Key research themes
1. How do Agent Communication Languages (ACLs) balance formal semantics and agent autonomy to enable effective multi-agent interaction?
This research area focuses on the development of well-defined semantics for ACLs that reconcile the need for clear meaning and interoperability with the inherent autonomy and heterogeneity of agents. The challenge is to establish communication protocols that allow agents to coordinate, negotiate, and collaborate meaningfully in open, dynamic environments without assuming internal mental states are fully accessible or shared. This theme is crucial for enabling scalable, interoperable multi-agent systems in practice.
2. What domain-specific and practical communication languages and protocols support efficient agent interaction in specialized multi-agent systems?

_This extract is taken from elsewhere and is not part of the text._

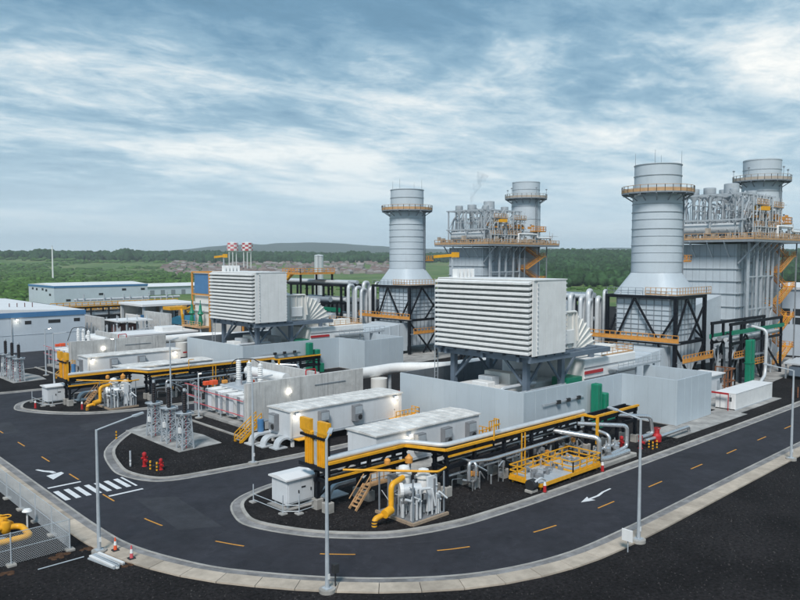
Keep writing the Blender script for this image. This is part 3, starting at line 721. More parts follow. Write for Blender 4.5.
for a, q in (((X0, yc, 17.3), (X0, ym, 9.2)), ((X0, ym, 9.2), (X0, Y0, 14.5)), ((X0, yc, 17.3), (X0, Y1 - 2, 9.2)), ((X0, ym, 9), (X0, Y0 + 2.2, .3)), ((X0, Y1 - 2, 9), (X0, Y1 - 3.4, .3)),
             ((X0, Y0, 10), (X0 + 4.5, Y0, 17.3)), ((X0 + 4.5, Y0, 17.3), (X1, Y0, 9)), ((X1, Y0, 16), (X0 + 5.5, Y0, 9)), ((X0, Y0, 8.5), (X1 - 4, Y0, .3)), ((X1, Y0, 8.5), (X0 + 5, Y0, .3)),
             ((X0, Y1, 9), (X0 + 6, Y1, 17.3)), ((X1, Y1, 9), (X0 + 6, Y1, 17.3)), ((X1, Y0, 9), (X1, yc, 17.3)), ((X1, Y1, 9), (X1, yc, 17.3))): t.part('brace', MB().beam(a, q, .34), 'black_steel')
for z, e in ((9.3, 1.2), ):
    t.part('gallery_deck', MB().box(X0 - e, X0 - .35, Y0 - 1.2, Y1 + 4.5, z - .15, z), 'galv_dark'); b = MB().rail([(X0 - e, Y0 - 1.2, z), (X0 - e, Y1 + 4.5, z)], 1.4, 1.2, .12)
    b.box(X0 - e - .03, X0 - e + .03, Y0 - 1.2, Y1 + 4.5, z, z + .75); t.part('gallery_railing', b, 'orange')
t.part('lower_gallery_deck', MB().box(X0, X1 + .5, Y0 - 1.6, Y0 - .35, 5.4, 5.55), 'galv_dark'); b = MB().rail([(X0, Y0 - 1.6, 5.55), (X1 + .5, Y0 - 1.6, 5.55)], 1.4, 1.2, .12); b.box(X0, X1, Y0 - 1.63, Y0 - 1.57, 5.55, 6.3)
t.part('lower_gallery_railing', b, 'orange'); t.part('upper_gallery_railing', MB().rail([(X0 - .2, Y0 + 6, 18), (X0 - .2, Y0 - .3, 18), (X1, Y0 - .3, 18), (X1 + 2, Y0 - .3, 18)], 1.4, 1.1, .10), 'pale_orange')
t.part('upper_gallery_deck', MB().box(X0 - .3, X1 + 2.2, Y0 - .4, Y0 + 1.2, 17.92, 18.0), 'galv_dark')
t.part('side_railing', MB().rail([(X0 - .2, Y0 + 6.5, 18), (X0 - .2, Y1, 18)], 1.3, 1.5, .07, False), 'galv_dark')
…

This research theme investigates the design and specification of tailored ACLs and communication languages that address domain-specific requirements and system constraints, such as embedded intelligent buildings, ecological simulations, semantic web integration, or multi-agent protocol enactment. The goal is to provide languages that are computationally efficient, flexible, and capable of expressing necessary multi-agent interactions, while often incorporating hierarchical or declarative approaches.

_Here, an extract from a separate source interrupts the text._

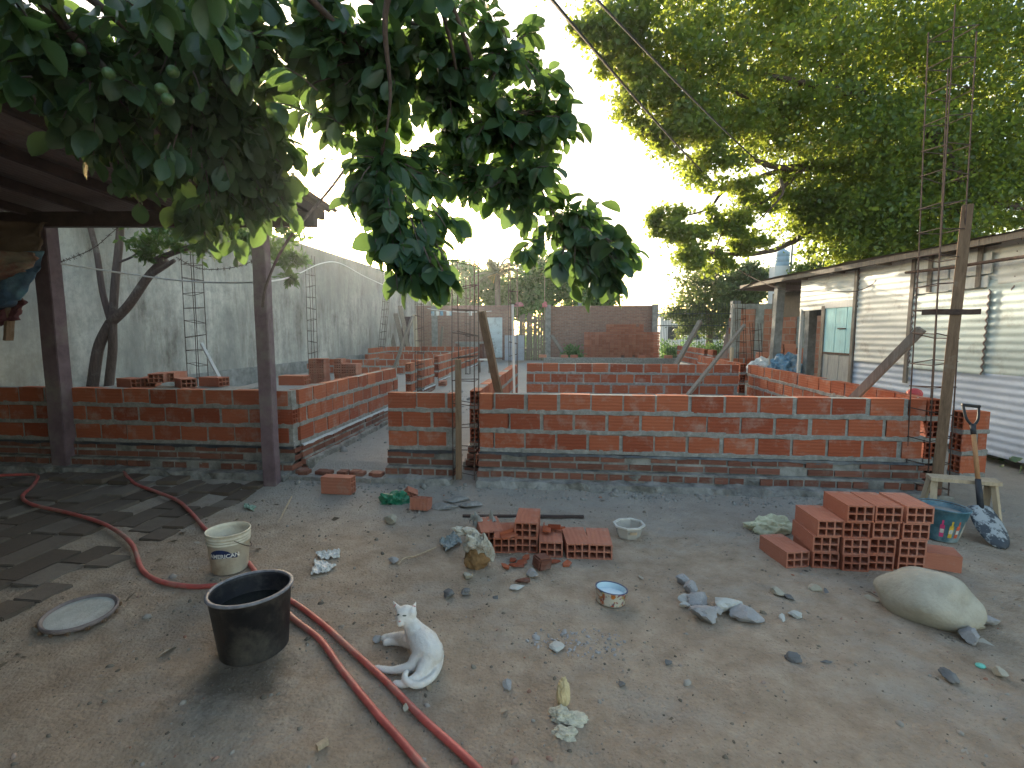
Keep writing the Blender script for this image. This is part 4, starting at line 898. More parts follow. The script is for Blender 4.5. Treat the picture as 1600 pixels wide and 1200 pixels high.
for (px, py) in ((270, 112), (252, 140), (262, 155), (123, 78), (170, 115)):
    bm = bmesh.new(); bmesh.ops.create_icosphere(bm, subdivisions=3, radius=.021); me = bpy.data.meshes.new('fruit'); bm.to_mesh(me); bm.free(); me.materials.append(M_LIME); me.polygons.foreach_set('use_smooth', [True] * len(me.polygons))
    o = bpy.data.objects.new('fruit', me); COL.objects.link(o); o.parent = tr; o.location = P(px, py, 1.9) - Vector(tr.location)

def far_tree(label, name, base, trunk_top, bl, per, size, mat, sub=30, tr_r=.25, group='trees beyond the far end'):
    t = thing(name, label, 'tree', (base.x, base.y, 0), group=group)
    blobs = [(tuple(P(px, py, Z)), (rp * Z / 800, rp * Z / 800, rp * Z / 900), w) for (px, py, Z, rp, w) in bl]
    leaves('crown', clumps(blobs, per, .3, sub, .2), size, mat, t)
    mb = MB(); tt = Vector((base.x, base.y, trunk_top)); mb.tube([(base.x, base.y, 0), (base.x + .1, base.y, trunk_top * .5), tt], [tr_r, tr_r * .8, tr_r * .7], 8)
    limbs(mb, tt, [b[0] for b in blobs[::2]], tr_r * .5, n=5); mb.build('trunk', M_BARKF, t, smooth=True); return t
far_tree('round green tree behind the far left brick wall, left of the palm', 'far_tree', P(735, 560, 33), 3.0, [(722, 455, 33, 35, .8), (740, 430, 33, 30, .8), (735, 470, 33, 35, .8), (700, 470, 33, 28, .6), (715, 418, 33, 16, .3), (690, 480, 33, 20, .4), (768, 468, 33.5, 30, 1), (790, 478, 33.5, 26, .8), (755, 440, 33.5, 24, .6)], 60, .22, L_FAR)
far_tree('dense green tree behind the wooden palings, right of the palm', 'far_tree', P(850, 560, 34), 3.0, [(830, 440, 34, 40, 1.2), (870, 430, 34, 40, 1.2), (850, 470, 34, 40, 1.2), (830, 410, 34, 20, .5), (895, 455, 34, 35, 1), (905, 430, 35, 22, .5), (870, 410, 34, 22, .4), (920, 465, 34, 28, .7), (945, 468, 34, 22, .5), (800, 465, 34, 35, 1), (815, 480, 33, 25, .6)], 70, .24, L_FAR)
far_tree('airy tree with gaps standing beyond the iron fence', 'far_tree', P(1105, 560, 31), 2.5, [(1090, 440, 31, 35, .7), (1115, 425, 31, 30, .5), (1130, 460, 31, 35, .8), (1095, 480, 31, 38, 1.0), (1065, 485, 31, 25, .5), (1120, 500, 31, 35, 1.0), (1080, 510, 31, 25, .6), (1150, 440, 31, 25, .4)], 55, .2, L_FAR2)
far_tree('pale green tree behind the end of the shed canopy', 'far_tree', P(1180, 560, 29), 3, [(1165, 425, 29, 24, .6), (1185, 430, 29, 20, .5), (1150, 455, 29, 28, .8), (1180, 460, 29, 25, .7), (1145, 480, 29, 25, .6)], 55, .2, L_FAR2)
far_tree('yellowish low tree behind the shed roof right of the water tank', 'far_tree', P(1262, 560, 26), 3, [(1260, 425, 26, 18, .5), (1275, 418, 26, 15, .4), (1245, 435, 26, 14, .3), (1290, 425, 26, 16, .4)], 50, .2, L_BIG)
# palm
q = P(777, 560, 31); pm = thing('palm_tree', 'palm with drooping fronds and one yellow frond behind the far brick wall', 'palm', (q.x, q.y, 0)); hd_ = P(777, 428, 31)
MB().tube([(q.x, q.y, 0), (q.x + .05, q.y, 2.5), hd_], [.22, .18, .16], 8).build('trunk', M_BARKF, pm, smooth=True)
def frond(a, el, L, mat):
    mb = MB(); d = Vector((math.cos(a), math.sin(a), 0)); pts = [hd_ + d * L * t * math.cos(el) + Vector((0, 0, L * (t * math.sin(el) - .55 * t * t))) for t in [i / 9 for i in range(10)]]
    mb.tube(pts, .02, 4); s = d.cross(Vector((0, 0, 1)))
    for i in range(1, 60):
        t = i / 60 * 9; k = int(t); p = pts[k].lerp(pts[min(9, k + 1)], t - k); l = .5 * math.sin(math.pi * (i / 60) ** .7) + .1
        for sg in (-1, 1): e = p + s * sg * l * .75 + d * l * .35 + Vector((0, 0, -l * .3)); mb.add([p, p + d * .025, e + d * .012, e], [(0, 1, 2, 3)])
    return mb
al = MB(); random.seed(9)
for k in range(26):
    f = frond(k * 2.399, random.uniform(-.1, 1.4), random.uniform(1.6, 2.5), None).build('frond', leaf_mat('palm_leaf', (.05, .09, .04), (.10, .15, .07), (.25, .33, .1), .35) if k == 0 else bpy.data.materials['palm_leaf'], pm)
fy = frond(4.7, .1, 1.5, None).build('frond', leaf_mat('yellow_leaf', (.5, .36, .05), (.6, .45, .08), (.7, .5, .1), .4), pm); fy['label'] = 'yellow frond'

# pole, water tank, street beyond
meta(MB().tube([P(903, 560, 29), P(907, 440, 29)], [.13, .10], 10).build('concrete_pole', M_GREYC, smooth=True), 'pale concrete pole standing behind the far brick wall', 'pole')
q = P(1222, 440, 27); wt = thing('water_tank', 'white and blue water tank on a masonry tower behind the shed roof, with a mast', 'water tank', (q.x, q.y, 0))
M_WP = plain('white_plaster', (.75, .75, .74), .8, .08, 2)
MB().box((q.x - .1, q.y, 2.5), (.85, .8, 5.0)).build('tower', M_WP, wt, bevel=.03)
t0 = P(1222, 418, 27); MB().lathe([(0, 0), (.36, 0), (.40, .08), (.40, .22), (.375, .24), (.40, .26), (.40, .55), (.375, .57), (.40, .59), (.40, .82), (.2, .98), (.12, 1.0), (.12, 1.06), (0, 1.06)], 28, Matrix.Translation((t0.x, t0.y, 5.0)) @ Matrix.Scale(.85, 4)).build('tank', plain('blue_grey_tank', (.30, .42, .52), .5, .15, 3), wt, smooth=True)
MB().tube([(q.x + .18, q.y - .5, 3.5), (q.x + .22, q.y - .5, 6.6)], .05, 6).build('mast', M_GREYC, wt)
a = P(1030, 560, 40); hs = thing('street_house', 'pale white house across the street seen through the iron fence', 'house', (a.x, a.y, 0)); b = P(1125, 560, 40)
MB().box(((a.x + b.x) / 2, a.y + 2, 1.4), (b.x - a.x, 4, 2.8)).build('wall', M_WP, hs)
MB().box(((a.x + b.x) / 2, a.y + 2, 2.9), (b.x - a.x + .5, 4.6, .2)).build('roof', M_TINB, hs)
for i in range(3): w_ = MB().box((a.x + 1 + i * 1.6, a.y - .02, 1.5), (.8, .08, 1.0)).build('window', plain('dark_glass_%d' % i, (.04, .05, .06), .2), hs)
# bushes by the street and undergrowth
for i, (px, py, Z, r, lab) in enumerate(((895, 552, 25.3, .5, 'low leafy weed clump left of the far brick stack'), (1045, 552, 29, .7, 'green bush behind the iron fence, left'), (1085, 550, 29, .8, 'green bush behind the iron fence, middle'), (1115, 540, 29, .9, 'green bush behind the iron fence, right'), (835, 485, 29, 1.2, 'dark hedge top behind the wooden palings'), (830, 545, 28.5, 1.3, 'low dark hedge behind the wooden palings'))):
    q = P(px, py, Z); t = thing('bush', lab, 'bush', (q.x, q.y, .1), group='bushes at the far end'); leaves('foliage', clumps([((q.x, q.y, .5 + (1.0 if i == 4 else 0)), (r, r * .6, r * (1 if i < 4 else 1.5)), 1)], 60, .35, 18, .1), .14, L_FAR, t)
    mb = MB(); limbs(mb, (q.x, q.y, 0), [(q.x + s * r * .6, q.y, .8) for s in (-1, 0, 1)], .02, n=4); mb.build('stems', M_BARKF, t)
L_WEED = leaf_mat('weed_leaf', (.05, .11, .05), (.12, .20, .11), (.25, .4, .1), .35)
for i, (x, y, lab) in enumerate(((5.75, 7.3, 'green weed at the foot of the tin shed, farther one'), (5.7, 6.6, 'green weed at the foot of the tin shed, nearer one at the right edge'), (6.0, 6.2, 'green weed at the right edge under the blue grey tin'))):
    t = thing('weed', lab, 'weed', (x, y, 0), group='weeds by the tin shed'); n = 46; p_ = rng.normal(size=(n, 3)) * (.16, .14, .05) + (x, y, .13); dr = rng.normal(size=(n, 3)) * (1, 1, .35) + (0, 0, .35)
    leaves('foliage', p_, .12, L_WEED, t, T_BIG, F_BIG, frame_from(dr, 0), .4); mb = MB()
    for k in range(8): mb.tube([(x, y, 0), tuple(p_[k])], .004, 4)
    mb.build('stems', L_WEED, t)

# ---------------------------------------------------------------- ground objects
def rock(label, c, sx, sy, sz, seed, mat, rz=0, amp=.28, rough=1.3, sub=4, name='rock', cat='rock', group=None, facet=False, sink=.25):
    bm = bmesh.new(); bmesh.ops.create_icosphere(bm, subdivisions=sub, radius=1)
    for v in bm.verts:
        n = v.co.normalized(); k = 1 + amp * noise.fractal(n * rough + Vector((seed * 3.7, seed, 2)), 1, 2, 1 if name == 'boulder' else 4)
        if facet:
            for f in range(5):
                d = Vector((math.sin(seed + f * 2.1), math.cos(seed * 1.7 + f), math.sin(f * 1.3 + seed))).normalized(); h = n.dot(d) * k
                if h > .62: k -= (h - .62) / max(.3, n.dot(d))
        v.co = Vector((n.x * k * sx, n.y * k * sy, n.z * k * sz))
    me = bpy.data.meshes.new(name); bm.to_mesh(me); bm.free(); me.materials.append(mat); me.polygons.foreach_set('use_smooth', [not facet or sub > 3] * len(me.polygons))
    o = bpy.data.objects.new(name, me); COL.objects.link(o); o.location = Vector(c) + Vector((0, 0, sz * (1 - sink))); o.rotation_euler = (0, 0, rz)
    return meta(o, label, cat, group)
def rockmat(name, a, b, c):
    m = NM(name, .9, .2); m.col(m.mix(m.ramp(m.noise(9, 7, .7), [(.5, (0, 0, 0)), (.75, (.6, .6, .6))]), m.ramp(m.noise(3.5, 7, .65), [(.35, a), (.6, b)]), c)).bump(m.math('ADD', m.noise(14, 8, .7), m.noise(60, 4)), .45, .01); return m.m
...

3. What are the methodological and practical challenges in developing and deploying conversational agents, and how do communication languages influence their design and implementation?
This theme covers the intersection of natural language processing, conversational agent (CA) development tools, and underlying communication protocols, focusing on practitioner challenges, development processes, and technology selections in building effective conversational systems. It highlights gaps between academic research and industry practices, the role of ACLs or dialog management languages, and emerging trends affecting CA lifecycle and capabilities.